• Collected data
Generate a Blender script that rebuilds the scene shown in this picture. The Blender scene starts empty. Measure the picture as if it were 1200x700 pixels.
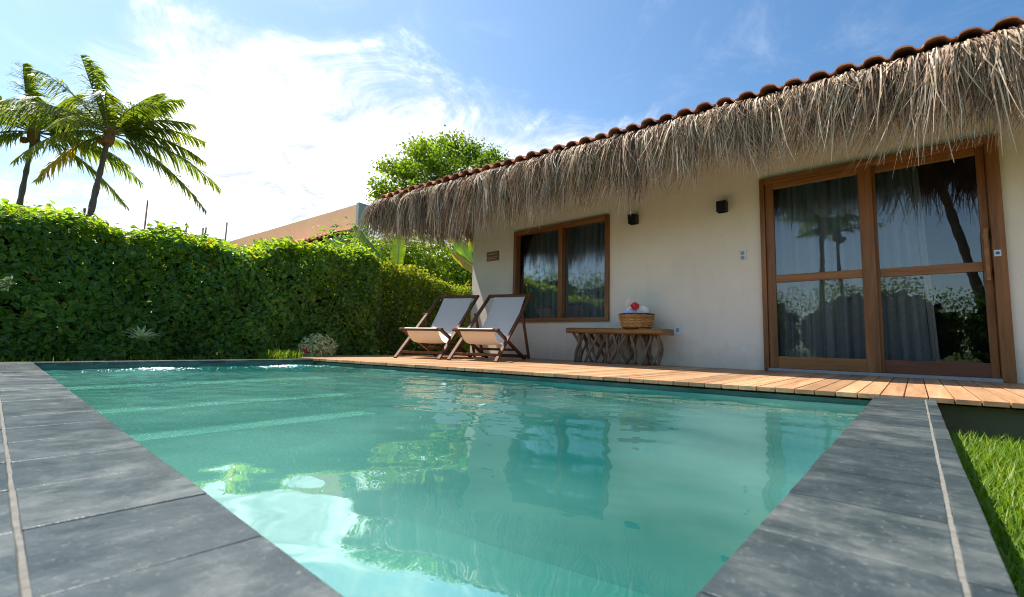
import bpy, bmesh, math, random
import numpy as np
from mathutils import Vector, Matrix
R = math.radians
random.seed(7); rng = np.random.default_rng(11)
scene = bpy.context.scene
COL = scene.collection

# ------------------------------------------------------------------ helpers
class MB:
    """collects verts / faces / a per-vertex tone, then links them as ONE mesh object"""
    def __init__(s): s.v = []; s.f = []; s.t = []; s.n = 0; s.smooth = False
    def add(s, v, f, tone=0.5):
        v = np.asarray(v, float).reshape(-1, 3)
        s.v.append(v)
        s.t.append(np.full(len(v), tone) if np.isscalar(tone) else np.asarray(tone, float))
        for q in f: s.f.append(tuple(int(i) + s.n for i in q))
        s.n += len(v)
    def box(s, x0, x1, y0, y1, z0, z1, tone=0.5):
        v = [(x0,y0,z0),(x1,y0,z0),(x1,y1,z0),(x0,y1,z0),(x0,y0,z1),(x1,y0,z1),(x1,y1,z1),(x0,y1,z1)]
        s.add(v, [(0,3,2,1),(4,5,6,7),(0,1,5,4),(1,2,6,5),(2,3,7,6),(3,0,4,7)], tone)
    def prism(s, poly, z0, z1, tone=0.5):
        n = len(poly)
        v = [(p[0],p[1],z0) for p in poly] + [(p[0],p[1],z1) for p in poly]
        f = [tuple(range(n))[::-1], tuple(range(n, 2*n))] + [(i,(i+1)%n,n+(i+1)%n,n+i) for i in range(n)]
        s.add(v, f, tone)
    def bar(s, a, b, w, h, up=(0,0,1), tone=0.5):
        a = np.array(a, float); b = np.array(b, float); d = b-a; d /= np.linalg.norm(d)
        x = np.cross(d, up); x /= np.linalg.norm(x); y = np.cross(x, d)
        v = []
        for p in (a, b):
            for sx, sy in ((-1,-1),(1,-1),(1,1),(-1,1)): v.append(p + x*sx*w/2 + y*sy*h/2)
        s.add(v, [(0,1,2,3)[::-1],(4,5,6,7),(0,1,5,4),(1,2,6,5),(2,3,7,6),(3,0,4,7)], tone)
    def tube(s, pts, rad, n=8, tone=0.5, caps=True):
        pts = np.asarray(pts, float); m = len(pts)
        rad = np.full(m, rad) if np.isscalar(rad) else np.asarray(rad, float)
        tg = np.gradient(pts, axis=0); tg /= np.linalg.norm(tg, axis=1)[:,None] + 1e-12
        u = np.cross(tg[0], (0,0,1.0))
        if np.linalg.norm(u) < 1e-3: u = np.array((1.0,0,0))
        u /= np.linalg.norm(u); v = []
        for i in range(m):
            u = u - tg[i]*np.dot(u, tg[i]); u /= np.linalg.norm(u); w = np.cross(tg[i], u)
            for k in range(n):
                a = 2*math.pi*k/n; v.append(pts[i] + rad[i]*(math.cos(a)*u + math.sin(a)*w))
        f = [(i*n+k, i*n+(k+1)%n, (i+1)*n+(k+1)%n, (i+1)*n+k) for i in range(m-1) for k in range(n)]
        if caps: f += [tuple(range(n))[::-1], tuple(range((m-1)*n, m*n))]
        s.add(v, f, tone)
    def lathe(s, prof, c, n=24, tone=0.5):
        v = [(c[0]+r*math.cos(2*math.pi*k/n), c[1]+r*math.sin(2*math.pi*k/n), c[2]+z) for r, z in prof for k in range(n)]
        m = len(prof)
        f = [(i*n+k, i*n+(k+1)%n, (i+1)*n+(k+1)%n, (i+1)*n+k) for i in range(m-1) for k in range(n)]
        f += [tuple(range(n))[::-1], tuple(range((m-1)*n, m*n))]
        s.add(v, f, tone)
    def grid(s, P, tone=0.5, closed=False):
        P = np.asarray(P, float); a, b = P.shape[:2]
        f = [(i*b+j, i*b+j+1, (i+1)*b+j+1, (i+1)*b+j) for i in range(a-1) for j in range(b-1)]
        s.add(P.reshape(-1,3), f, tone if np.isscalar(tone) else np.asarray(tone).reshape(-1))
    def bulk(s, V, F, T):
        """vectorised: V (k,m,3) copies of an m-vertex piece, F its faces, T (k,) tone"""
        k, m = V.shape[:2]
        s.v.append(V.reshape(-1,3)); s.t.append(np.repeat(T, m))
        base = s.n + np.arange(k)*m
        for q in F:
            s.f.extend(map(tuple, (base[:,None] + np.array(q)[None]).tolist()))
        s.n += k*m
    def build(s, name, mat, parent=None, smooth=None, bevel=0):
        me = bpy.data.meshes.new(name)
        V = np.concatenate(s.v); T = np.concatenate(s.t)
        o = bpy.data.objects.new(name, me)
        wl = parent['_wl'] if parent is not None else (0,0,0)
        me.from_pydata((V - np.array(wl)).tolist(), [], s.f)
        a = me.attributes.new('tone', 'FLOAT', 'POINT'); a.data.foreach_set('value', T.astype(np.float32))
        me.materials.append(mat)
        if smooth or (smooth is None and s.smooth):
            me.polygons.foreach_set('use_smooth', [True]*len(me.polygons))
        COL.objects.link(o)
        o['_wl'] = list(wl)
        if parent is not None: o.parent = parent
        if bevel:
            m = o.modifiers.new('Bevel', 'BEVEL'); m.width = bevel; m.segments = 2; m.limit_method = 'ANGLE'; m.angle_limit = R(40)
        return o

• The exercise
Repeat only the lines between the start of the data and the line with "COL = scene.collection", including those two lines, and skip the pictures.

• Written solution
Generate a Blender script that rebuilds the scene shown in this picture. The Blender scene starts empty. Measure the picture as if it were 1200x700 pixels.
import bpy, bmesh, math, random
import numpy as np
from mathutils import Vector, Matrix
R = math.radians
random.seed(7); rng = np.random.default_rng(11)
scene = bpy.context.scene
COL = scene.collection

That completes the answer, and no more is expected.